V. In sì fatti ragionari Augusto aggravò: bucinossi 2 per malvagità 3 della moglie, per voce uscita, che Augusto di que’ mesi s’era traghettato nella Pianosa a vedere Agrippa, conferitolo a certi, e da Fabio Massimo solo accompagnato. Tenerezze vistesi grandi da ogni banda, e segni d’amore, perciò aspettarsi tosto il giovane a casa l’avolo. Massimo lo rivelò alla moglie; ella a Livia 4; Cesare il riseppe: Massimo tosto morì forse di sua mano, poiché nel mortorio udita fu Marzia, sè sciagurata incolpare della morte del suo marito.

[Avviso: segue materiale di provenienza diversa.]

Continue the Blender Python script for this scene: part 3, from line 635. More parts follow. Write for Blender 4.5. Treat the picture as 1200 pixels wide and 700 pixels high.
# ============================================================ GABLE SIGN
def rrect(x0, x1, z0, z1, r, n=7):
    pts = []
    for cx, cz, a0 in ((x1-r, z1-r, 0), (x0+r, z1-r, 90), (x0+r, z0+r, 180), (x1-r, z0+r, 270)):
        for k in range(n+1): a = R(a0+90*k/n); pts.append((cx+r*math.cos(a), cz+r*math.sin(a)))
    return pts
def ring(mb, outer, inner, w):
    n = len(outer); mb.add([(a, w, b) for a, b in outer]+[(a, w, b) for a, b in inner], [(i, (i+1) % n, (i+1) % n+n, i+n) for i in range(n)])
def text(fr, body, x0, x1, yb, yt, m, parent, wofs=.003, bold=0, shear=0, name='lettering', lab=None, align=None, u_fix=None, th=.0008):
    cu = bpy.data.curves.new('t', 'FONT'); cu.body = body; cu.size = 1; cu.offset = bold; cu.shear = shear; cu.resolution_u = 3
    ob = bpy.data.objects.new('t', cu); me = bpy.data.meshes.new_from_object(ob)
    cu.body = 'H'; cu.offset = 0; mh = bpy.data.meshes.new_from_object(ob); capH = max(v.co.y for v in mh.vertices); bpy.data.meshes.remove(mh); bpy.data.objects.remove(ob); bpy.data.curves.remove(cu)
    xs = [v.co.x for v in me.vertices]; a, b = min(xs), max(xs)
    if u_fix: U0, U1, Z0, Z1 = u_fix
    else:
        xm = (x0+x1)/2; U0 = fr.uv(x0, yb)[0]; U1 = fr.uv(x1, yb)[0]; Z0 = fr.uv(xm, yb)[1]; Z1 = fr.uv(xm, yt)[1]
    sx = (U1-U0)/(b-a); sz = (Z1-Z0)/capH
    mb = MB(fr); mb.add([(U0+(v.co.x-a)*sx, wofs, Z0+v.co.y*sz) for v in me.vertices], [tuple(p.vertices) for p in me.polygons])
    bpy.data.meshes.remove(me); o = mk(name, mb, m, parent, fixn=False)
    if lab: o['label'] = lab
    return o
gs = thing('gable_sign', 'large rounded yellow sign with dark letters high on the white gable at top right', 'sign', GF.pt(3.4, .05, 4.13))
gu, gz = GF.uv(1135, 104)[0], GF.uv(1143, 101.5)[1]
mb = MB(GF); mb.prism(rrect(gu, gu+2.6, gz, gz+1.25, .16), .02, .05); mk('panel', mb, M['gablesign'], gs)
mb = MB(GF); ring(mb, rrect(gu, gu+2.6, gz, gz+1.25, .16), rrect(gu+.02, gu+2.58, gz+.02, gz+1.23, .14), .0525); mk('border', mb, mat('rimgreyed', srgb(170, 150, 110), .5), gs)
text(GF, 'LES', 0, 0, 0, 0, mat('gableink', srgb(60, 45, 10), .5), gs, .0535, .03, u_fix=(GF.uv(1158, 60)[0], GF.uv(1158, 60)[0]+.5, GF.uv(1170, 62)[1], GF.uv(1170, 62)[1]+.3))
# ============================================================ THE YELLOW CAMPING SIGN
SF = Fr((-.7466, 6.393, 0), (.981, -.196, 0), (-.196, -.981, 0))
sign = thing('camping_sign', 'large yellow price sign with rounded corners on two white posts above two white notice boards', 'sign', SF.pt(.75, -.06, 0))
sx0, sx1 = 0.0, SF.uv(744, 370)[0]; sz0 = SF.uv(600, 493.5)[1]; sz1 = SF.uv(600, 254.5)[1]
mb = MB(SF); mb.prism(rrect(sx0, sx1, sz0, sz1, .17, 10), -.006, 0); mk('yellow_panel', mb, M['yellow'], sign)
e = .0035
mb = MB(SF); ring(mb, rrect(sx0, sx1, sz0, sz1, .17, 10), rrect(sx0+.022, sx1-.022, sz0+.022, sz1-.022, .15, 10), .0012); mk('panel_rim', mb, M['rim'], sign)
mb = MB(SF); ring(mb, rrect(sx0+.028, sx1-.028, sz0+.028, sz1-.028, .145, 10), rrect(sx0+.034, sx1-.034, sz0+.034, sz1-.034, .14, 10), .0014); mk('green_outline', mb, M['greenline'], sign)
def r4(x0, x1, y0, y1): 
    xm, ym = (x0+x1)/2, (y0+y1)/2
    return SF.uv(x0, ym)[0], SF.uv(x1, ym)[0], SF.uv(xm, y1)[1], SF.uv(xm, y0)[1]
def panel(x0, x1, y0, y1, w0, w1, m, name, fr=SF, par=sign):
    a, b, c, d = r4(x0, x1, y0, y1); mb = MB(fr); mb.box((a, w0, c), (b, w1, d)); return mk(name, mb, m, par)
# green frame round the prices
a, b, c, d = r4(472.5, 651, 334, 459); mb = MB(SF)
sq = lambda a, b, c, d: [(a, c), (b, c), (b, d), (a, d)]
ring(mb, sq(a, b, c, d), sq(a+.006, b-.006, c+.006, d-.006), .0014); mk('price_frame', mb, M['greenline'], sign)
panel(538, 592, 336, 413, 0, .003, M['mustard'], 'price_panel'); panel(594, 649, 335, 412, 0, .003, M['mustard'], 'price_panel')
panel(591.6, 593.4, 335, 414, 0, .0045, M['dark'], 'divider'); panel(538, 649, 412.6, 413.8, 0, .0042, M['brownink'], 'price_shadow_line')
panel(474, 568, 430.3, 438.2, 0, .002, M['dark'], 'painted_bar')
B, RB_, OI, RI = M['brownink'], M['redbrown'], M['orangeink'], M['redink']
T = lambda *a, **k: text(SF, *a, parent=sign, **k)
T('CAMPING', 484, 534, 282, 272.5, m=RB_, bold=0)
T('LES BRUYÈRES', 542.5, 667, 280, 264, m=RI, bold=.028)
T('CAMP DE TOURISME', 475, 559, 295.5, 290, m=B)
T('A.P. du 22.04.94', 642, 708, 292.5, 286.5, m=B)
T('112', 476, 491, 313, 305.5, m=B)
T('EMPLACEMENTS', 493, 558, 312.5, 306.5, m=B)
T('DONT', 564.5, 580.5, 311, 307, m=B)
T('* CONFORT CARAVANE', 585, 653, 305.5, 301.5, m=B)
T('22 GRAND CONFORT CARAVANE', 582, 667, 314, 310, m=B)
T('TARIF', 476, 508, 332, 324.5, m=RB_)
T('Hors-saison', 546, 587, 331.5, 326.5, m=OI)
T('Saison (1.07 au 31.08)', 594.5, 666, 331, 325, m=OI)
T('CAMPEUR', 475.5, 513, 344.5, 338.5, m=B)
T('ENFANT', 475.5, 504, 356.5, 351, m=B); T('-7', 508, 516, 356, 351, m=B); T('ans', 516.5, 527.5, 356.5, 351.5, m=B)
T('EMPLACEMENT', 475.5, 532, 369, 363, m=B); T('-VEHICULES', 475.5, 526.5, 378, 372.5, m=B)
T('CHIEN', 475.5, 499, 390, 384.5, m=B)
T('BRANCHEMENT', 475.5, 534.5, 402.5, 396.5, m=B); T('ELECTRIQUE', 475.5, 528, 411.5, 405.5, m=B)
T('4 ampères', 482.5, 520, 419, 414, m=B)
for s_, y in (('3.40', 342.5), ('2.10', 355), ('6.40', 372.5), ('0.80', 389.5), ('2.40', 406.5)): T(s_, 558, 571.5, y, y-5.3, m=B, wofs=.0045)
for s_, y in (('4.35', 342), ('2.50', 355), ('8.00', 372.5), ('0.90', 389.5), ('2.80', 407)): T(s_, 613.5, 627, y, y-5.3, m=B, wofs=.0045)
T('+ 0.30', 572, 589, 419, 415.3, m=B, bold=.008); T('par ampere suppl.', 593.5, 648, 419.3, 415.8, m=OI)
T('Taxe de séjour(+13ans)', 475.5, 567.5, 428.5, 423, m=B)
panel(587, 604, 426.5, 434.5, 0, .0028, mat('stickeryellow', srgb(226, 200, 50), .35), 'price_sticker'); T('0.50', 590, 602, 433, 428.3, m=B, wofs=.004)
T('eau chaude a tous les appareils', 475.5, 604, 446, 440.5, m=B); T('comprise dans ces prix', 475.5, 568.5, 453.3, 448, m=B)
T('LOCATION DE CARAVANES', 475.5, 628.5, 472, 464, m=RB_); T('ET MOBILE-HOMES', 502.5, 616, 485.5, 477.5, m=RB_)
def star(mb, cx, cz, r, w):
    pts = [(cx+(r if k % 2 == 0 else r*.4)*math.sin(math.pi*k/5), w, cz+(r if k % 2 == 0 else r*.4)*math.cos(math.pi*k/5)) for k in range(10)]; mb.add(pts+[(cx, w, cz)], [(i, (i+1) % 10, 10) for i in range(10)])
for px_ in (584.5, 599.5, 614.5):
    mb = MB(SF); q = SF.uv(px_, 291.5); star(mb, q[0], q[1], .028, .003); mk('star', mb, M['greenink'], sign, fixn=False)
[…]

Che che si fusse, Tiberio entrato appena nella Schiavonia, fu richiamato per lettere dalla madre in diligenza e trovò Augusto in Nola: se vivo o morto non si seppe; perchè Livia tenne strette guardie al palazzo e a’ passi, e talora uscivan voci di miglioramento; tanto che provveduto il bisogno, un medesimo grido andò d’Augusto morto e di Nerone in possesso.

  1. Otto anni vi dimorò, e lo diceano il Confinato.
  2. Dissesi con boce piccina, come uomo fa della cosa che non si può dire senza pericolo.
  3. Livia avvelenò, e contrassegnò certi fichi in su l’arbore; onde ella e 'l marito per diletto insieme ne colsero e mangiaro; non sapendo egli de’ contrassegnati.
  4. Leggo come il Lipsio: gnarum id Caesari, non navum. Ma se al Codice Mirandolano, che dice Liviam id Caesari, si potesse prestar fede (il che il Lipsio nega) mi piacerebbe molto più, perchè Livia, come il seppe, ne fece rimore a Cesare, come dice Plutarco.